Involucran avenidas y parques del centro, barrios residenciales, el cerro Nutibara, y réplicas de la misma estética en los demás municipios del valle de Aburrá. Empero, son los montajes temáticos a lo largo del río los que atraen peregrinaciones multitudinarias. Entre los primeros días de diciembre y la fiesta de Reyes millones de destellos de flash se vuelven parte del espectáculo. Los fotografiados miran las pantallitas de sus cámaras digitales a ver cómo quedaron dentro de un pesebre o mordiendo un chorizo, porque a las instalaciones de luces las combinan con ventas de fritanga, de objetos de tradiciones artesanales basadas en héroes de televisión y de melodías como la Balada para Adelina de Richard Clayderman que interpretan indios disfrazados con cabelleras larguísimas, penachos de plumas y zampoñas enormes. Mediante altavoces potentes, promocionan su música como muestra de lo autóctono. A las atmósferas cargadas de ruidos estridentes y vapores de aceites de cocina abusados durante noches enteras, de azúcares de algodones rosados y de panelas de gelatinas de pata, las enriquecían vapores de amoníaco y desinfectante industrial que emiten los sanitarios portátiles apostados frente a las fritanguerías.

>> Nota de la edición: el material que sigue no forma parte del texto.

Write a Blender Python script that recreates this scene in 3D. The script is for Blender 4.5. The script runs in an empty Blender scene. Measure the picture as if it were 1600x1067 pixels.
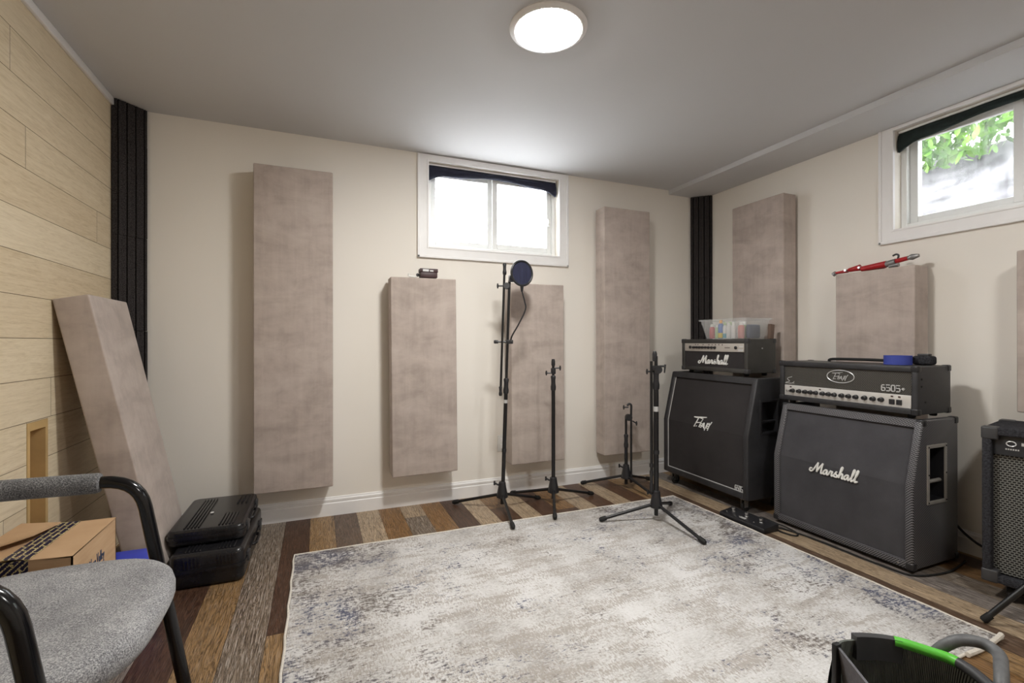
import bpy, bmesh, math, random
from mathutils import Vector, Matrix, Euler
random.seed(7)
S = bpy.context.scene
COL = S.collection
PI = math.pi
R = math.radians

# ------------------------------------------------------------------ materials
def lin(c):
    return tuple(((v/255)/12.92 if v/255 <= .04045 else ((v/255+.055)/1.055)**2.4) for v in c) + (1,)

class NT:
    def __init__(s, name):
        s.m = bpy.data.materials.new(name); s.m.use_nodes = True
        s.t = s.m.node_tree; s.n = s.t.nodes; s.l = s.t.links
        s.b = s.n['Principled BSDF']; s.out = s.n['Material Output']
        s._co = None
    def add(s, typ, **kw):
        n = s.n.new(typ)
        for k, v in kw.items(): setattr(n, k, v)
        return n
    def link(s, a, b): s.l.new(a, b)
    def co(s):
        if s._co is None: s._co = s.add('ShaderNodeTexCoord').outputs['Object']
        return s._co
    def map(s, scale=(1, 1, 1), rot=(0, 0, 0), loc=(0, 0, 0), src=None):
        m = s.add('ShaderNodeMapping'); m.inputs['Scale'].default_value = scale
        m.inputs['Rotation'].default_value = rot; m.inputs['Location'].default_value = loc
        s.link(src or s.co(), m.inputs['Vector']); return m.outputs[0]
    def noise(s, vec, scale=5, detail=4, rough=.55, dist=0):
        n = s.add('ShaderNodeTexNoise'); s.link(vec, n.inputs['Vector'])
        n.inputs['Scale'].default_value = scale; n.inputs['Detail'].default_value = detail
        n.inputs['Roughness'].default_value = rough; n.inputs['Distortion'].default_value = dist
        return n.outputs['Fac']
    def ramp(s, fac, stops, interp='LINEAR'):
        r = s.add('ShaderNodeValToRGB'); cr = r.color_ramp; cr.interpolation = interp
        while len(cr.elements) < len(stops): cr.elements.new(.5)
        for e, (p, c) in zip(cr.elements, stops):
            e.position = p; e.color = c if len(c) == 4 else lin(c)
        s.link(fac, r.inputs['Fac']); return r.outputs['Color']
    def mix(s, fac, a, b, typ='MIX'):
        m = s.add('ShaderNodeMix', data_type='RGBA', blend_type=typ)
        if isinstance(fac, (int, float)): m.inputs[0].default_value = fac
        else: s.link(fac, m.inputs[0])
        for v, i in ((a, 6), (b, 7)):
            if isinstance(v, tuple): m.inputs[i].default_value = v
            else: s.link(v, m.inputs[i])
        return m.outputs[2]
    def math(s, op, a, b=None, c=None, clamp=False):
        m = s.add('ShaderNodeMath', operation=op, use_clamp=clamp)
        for i, v in enumerate((a, b, c)):
            if v is None: continue
            if isinstance(v, (int, float)): m.inputs[i].default_value = v
            else: s.link(v, m.inputs[i])
        return m.outputs[0]
    def sep(s, v=None):
        x = s.add('ShaderNodeSeparateXYZ'); s.link(v or s.co(), x.inputs[0]); return x.outputs
    def comb(s, x, y, z=0):
        c = s.add('ShaderNodeCombineXYZ')
        for i, v in enumerate((x, y, z)):
            if isinstance(v, (int, float)): c.inputs[i].default_value = v
            else: s.link(v, c.inputs[i])
        return c.outputs[0]
    def bump(s, h, strength=.3, dist=.002):
        b = s.add('ShaderNodeBump'); b.inputs['Strength'].default_value = strength
        b.inputs['Distance'].default_value = dist; s.link(h, b.inputs['Height'])
        s.link(b.outputs[0], s.b.inputs['Normal'])
    def base(s, c):
        if isinstance(c, tuple): s.b.inputs['Base Color'].default_value = c
        else: s.link(c, s.b.inputs['Base Color'])
    def props(s, rough=.5, metal=0, spec=.5, **kw):
        s.b.inputs['Roughness'].default_value = rough; s.b.inputs['Metallic'].default_value = metal
        s.b.inputs['Specular IOR Level'].default_value = spec
        for k, v in kw.items(): s.b.inputs[k].default_value = v
        return s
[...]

Fusionar un festejo cultural con la venta de comida y de objetos de unas supuestas autoctonías absurdas deriva en la trivialización y vulgarización de eventos de arraigo simbólico. En Boyacá, la fórmula también se les está aplicando a monumentos arquitectónicos, como la iglesia colonial y el palacio municipal de Tinjacá, hoy en día decorados con enormes pterodáctilos de plástico, conforme a los demás saurios del parque jurásico que una empresa monta en los alrededores de ese municipio. Sin embargo, la banalización del Puente de Boyacá ofende. Allá, a la Llama de la Independencia la rodearon de una estructura circular de tubitos luminosos que rematan en cuatro perfiles coloridos que insinúan sendos próceres del Bicentenario. Los bordes del puente emblemático de la batalla sobre el río Teatinos fueron delineados mediante tubos de bombillitas blancas y en ambas orillas apostaron perfiles luminosos de soldados de la época de la Independencia con sus bayonetas, quepis y pantalones azul celeste, según la representación popularizada por los desfiles diarios para izar o arriar la bandera nacional en el Palacio de Nariño. A la formalidad militar la rompen flamencos azules, flores y honguitos rosados o mariposas amarillas.
En la diagonal del puente erigieron un castillo con torreones y banderolas, dentro del cual flotan ángeles con coronas de neón. Entre el Arco del Triunfo y la Estatua en honor al General Santander, elevaron toldas para ofrecer tejidos, tiestos artesanales y comidas rápidas. Los verdes y blancos de esas carpas sugieren que si la Policía Nacional no auspició los tenderetes, sí los legitimó, arrasando la solemnidad de un lugar significativo para la memoria histórica nacional. No me llevo la mano al pecho cuando oigo el himno nacional, pero la vulgarización del Puente de Boyacá sí me pareció una profanación de mínimos valores nacionales.